The revision to the penal code was approved by the Guardian Council, a powerful body of clerics and lawyers that vets parliamentary activity and makes certain it corresponds with Islamic (sharia) law.


However, the Guardian reported that experts who have studied the new code questioned the claims that Iran had fully abolished the death penalty for those convicted under the age of 18 or abandoned its use of stoning. They also believe the amendments have complicated some other parts of the law, especially the punishment of homosexuality, the British daily reported.


According to the report, under the new code, the death sentence has been removed for juveniles only in crimes whose punishment can be administered at the discretion of the judge (such as drug offences). Under the same law, however, a death sentence may still be applied for a juvenile if he or she has committed crimes that are considered to be "claims of God" and therefore have mandatory sentences (such as sodomy, rape, theft, fornication, apostasy and consumption of alcohol for the third time).


A decision on whether such a death sentence for a juvenile can be issued relies on the "judge's knowledge" – a loophole that allows for subjective judicial rulings where no conclusive evidence is present, the Guardian said in its report.


Amnesty International's Iran researcher Drewery Dyke told the British newspaper: "Let's not be fooled by this seeming suggestion of improvements to Iran's penal code. The penal code still allows for stoning to be carried out.
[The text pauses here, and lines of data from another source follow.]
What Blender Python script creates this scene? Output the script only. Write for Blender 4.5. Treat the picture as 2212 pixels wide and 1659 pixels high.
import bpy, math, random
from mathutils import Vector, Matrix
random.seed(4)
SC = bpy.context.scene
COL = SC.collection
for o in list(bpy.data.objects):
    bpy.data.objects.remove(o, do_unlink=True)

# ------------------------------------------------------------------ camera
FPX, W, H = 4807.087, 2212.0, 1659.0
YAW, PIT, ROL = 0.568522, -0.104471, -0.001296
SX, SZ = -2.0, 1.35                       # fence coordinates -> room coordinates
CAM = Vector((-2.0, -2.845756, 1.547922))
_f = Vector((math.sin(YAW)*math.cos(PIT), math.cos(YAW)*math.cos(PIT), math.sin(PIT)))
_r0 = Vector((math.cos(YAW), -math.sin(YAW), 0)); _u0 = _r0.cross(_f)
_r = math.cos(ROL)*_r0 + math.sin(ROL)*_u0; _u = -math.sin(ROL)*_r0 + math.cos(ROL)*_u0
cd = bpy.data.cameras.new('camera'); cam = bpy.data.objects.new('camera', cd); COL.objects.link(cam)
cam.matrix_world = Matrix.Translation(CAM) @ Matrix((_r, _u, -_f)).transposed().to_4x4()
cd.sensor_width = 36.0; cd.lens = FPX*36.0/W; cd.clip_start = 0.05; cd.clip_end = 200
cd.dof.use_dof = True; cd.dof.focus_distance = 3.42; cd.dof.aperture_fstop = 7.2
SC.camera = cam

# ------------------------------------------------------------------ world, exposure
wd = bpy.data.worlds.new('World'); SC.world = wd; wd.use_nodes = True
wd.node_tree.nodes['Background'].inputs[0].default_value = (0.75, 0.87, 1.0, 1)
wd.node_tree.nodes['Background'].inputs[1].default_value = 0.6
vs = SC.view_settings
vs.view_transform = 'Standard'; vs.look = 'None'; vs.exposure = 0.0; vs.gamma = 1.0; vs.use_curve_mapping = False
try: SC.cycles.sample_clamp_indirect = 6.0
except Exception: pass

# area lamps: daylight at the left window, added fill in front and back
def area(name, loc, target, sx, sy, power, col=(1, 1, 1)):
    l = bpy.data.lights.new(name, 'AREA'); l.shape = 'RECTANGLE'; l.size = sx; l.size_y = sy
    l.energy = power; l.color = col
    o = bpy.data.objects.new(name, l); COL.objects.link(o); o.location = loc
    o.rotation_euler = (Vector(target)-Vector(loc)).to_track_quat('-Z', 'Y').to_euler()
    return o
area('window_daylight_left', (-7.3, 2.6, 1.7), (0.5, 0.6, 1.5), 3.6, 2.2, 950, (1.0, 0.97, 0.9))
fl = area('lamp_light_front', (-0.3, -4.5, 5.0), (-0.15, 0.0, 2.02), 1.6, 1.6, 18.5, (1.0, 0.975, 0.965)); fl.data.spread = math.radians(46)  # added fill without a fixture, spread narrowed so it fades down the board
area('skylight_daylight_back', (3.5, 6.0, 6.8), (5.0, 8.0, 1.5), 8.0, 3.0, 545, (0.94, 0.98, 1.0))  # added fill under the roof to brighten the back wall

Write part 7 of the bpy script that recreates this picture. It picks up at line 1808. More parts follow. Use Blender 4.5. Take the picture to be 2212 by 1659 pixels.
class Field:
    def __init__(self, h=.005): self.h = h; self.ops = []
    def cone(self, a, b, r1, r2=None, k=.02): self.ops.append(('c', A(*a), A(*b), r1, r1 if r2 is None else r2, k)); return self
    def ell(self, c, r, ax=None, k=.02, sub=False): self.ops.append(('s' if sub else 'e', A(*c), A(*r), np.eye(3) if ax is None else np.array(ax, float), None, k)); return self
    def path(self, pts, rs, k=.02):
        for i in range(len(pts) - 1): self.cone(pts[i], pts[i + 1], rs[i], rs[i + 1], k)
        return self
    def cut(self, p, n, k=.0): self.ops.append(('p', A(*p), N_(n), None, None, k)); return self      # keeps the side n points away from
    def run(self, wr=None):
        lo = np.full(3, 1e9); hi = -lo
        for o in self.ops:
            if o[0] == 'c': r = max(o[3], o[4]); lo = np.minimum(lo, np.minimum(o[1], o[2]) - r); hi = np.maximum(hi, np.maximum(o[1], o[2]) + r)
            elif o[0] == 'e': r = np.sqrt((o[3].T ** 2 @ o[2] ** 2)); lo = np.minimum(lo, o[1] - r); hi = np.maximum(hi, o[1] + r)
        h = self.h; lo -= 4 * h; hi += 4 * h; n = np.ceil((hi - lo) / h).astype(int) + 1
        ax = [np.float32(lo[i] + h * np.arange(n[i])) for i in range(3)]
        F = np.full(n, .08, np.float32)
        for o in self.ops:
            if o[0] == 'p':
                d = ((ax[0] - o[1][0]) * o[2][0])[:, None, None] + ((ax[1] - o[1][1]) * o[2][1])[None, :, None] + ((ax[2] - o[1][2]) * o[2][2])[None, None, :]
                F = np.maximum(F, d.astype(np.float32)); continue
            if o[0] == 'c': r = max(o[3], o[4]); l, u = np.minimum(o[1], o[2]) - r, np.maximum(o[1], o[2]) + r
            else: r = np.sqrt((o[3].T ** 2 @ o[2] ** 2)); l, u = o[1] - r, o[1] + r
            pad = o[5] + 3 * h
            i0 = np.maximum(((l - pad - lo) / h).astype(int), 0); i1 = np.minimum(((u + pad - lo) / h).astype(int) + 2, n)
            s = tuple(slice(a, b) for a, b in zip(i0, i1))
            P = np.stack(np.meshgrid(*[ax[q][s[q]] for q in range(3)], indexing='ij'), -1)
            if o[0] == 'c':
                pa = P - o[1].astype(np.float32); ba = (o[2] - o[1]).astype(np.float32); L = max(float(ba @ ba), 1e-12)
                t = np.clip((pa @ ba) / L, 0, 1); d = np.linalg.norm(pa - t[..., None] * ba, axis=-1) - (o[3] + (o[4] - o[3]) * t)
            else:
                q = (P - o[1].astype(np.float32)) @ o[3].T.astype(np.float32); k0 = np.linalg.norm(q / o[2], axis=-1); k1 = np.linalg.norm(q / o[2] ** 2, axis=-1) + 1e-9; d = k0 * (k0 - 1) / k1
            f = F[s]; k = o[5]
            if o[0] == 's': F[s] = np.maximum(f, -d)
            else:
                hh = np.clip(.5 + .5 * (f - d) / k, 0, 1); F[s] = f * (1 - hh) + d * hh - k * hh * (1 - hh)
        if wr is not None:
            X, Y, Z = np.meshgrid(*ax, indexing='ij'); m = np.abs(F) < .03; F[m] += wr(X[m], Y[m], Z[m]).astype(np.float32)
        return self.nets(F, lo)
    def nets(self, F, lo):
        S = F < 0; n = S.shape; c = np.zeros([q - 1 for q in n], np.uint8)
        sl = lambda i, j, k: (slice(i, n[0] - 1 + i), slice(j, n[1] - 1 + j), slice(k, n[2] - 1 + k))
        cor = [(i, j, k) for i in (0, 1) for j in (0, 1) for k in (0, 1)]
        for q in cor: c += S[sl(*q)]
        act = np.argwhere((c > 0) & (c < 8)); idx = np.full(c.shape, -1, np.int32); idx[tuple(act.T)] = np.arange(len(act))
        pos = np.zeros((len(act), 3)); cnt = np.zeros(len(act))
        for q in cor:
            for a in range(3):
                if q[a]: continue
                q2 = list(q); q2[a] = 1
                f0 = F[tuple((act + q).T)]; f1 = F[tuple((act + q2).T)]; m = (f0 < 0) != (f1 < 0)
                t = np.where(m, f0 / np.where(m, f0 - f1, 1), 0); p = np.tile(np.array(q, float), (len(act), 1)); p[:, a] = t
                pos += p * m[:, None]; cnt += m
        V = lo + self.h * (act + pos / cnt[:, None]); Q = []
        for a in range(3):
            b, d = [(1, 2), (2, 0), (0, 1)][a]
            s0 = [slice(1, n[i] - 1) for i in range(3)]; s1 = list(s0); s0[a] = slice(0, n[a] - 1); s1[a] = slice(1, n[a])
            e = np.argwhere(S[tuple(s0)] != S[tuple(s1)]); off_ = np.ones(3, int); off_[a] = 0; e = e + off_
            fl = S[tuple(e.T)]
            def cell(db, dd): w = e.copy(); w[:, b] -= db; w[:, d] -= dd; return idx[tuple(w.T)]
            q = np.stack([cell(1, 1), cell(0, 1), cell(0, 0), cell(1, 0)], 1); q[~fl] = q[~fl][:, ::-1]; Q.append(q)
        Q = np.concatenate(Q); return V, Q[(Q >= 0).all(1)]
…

Child offenders are still at risk of being placed on death row, and men and women can still be convicted on grounds of consensual extramarital and same-sex relations."


"These new amends to Iran's penal code have done nothing to improve the country's human rights record," he said.


Some two years ago Iran drew harsh international criticism when it sentenced a woman who was convicted of committing adultery and murdering her husband to death by stoning.


Sakineh Mohammadi Ashtiani's sentence was delayed and she continues to serve time at a prison in Iran's northwest.


Officials in Iran believe she will not be stoned to death over the adultery conviction, but do not rule out the possibility that she will be hanged for murdering her husband.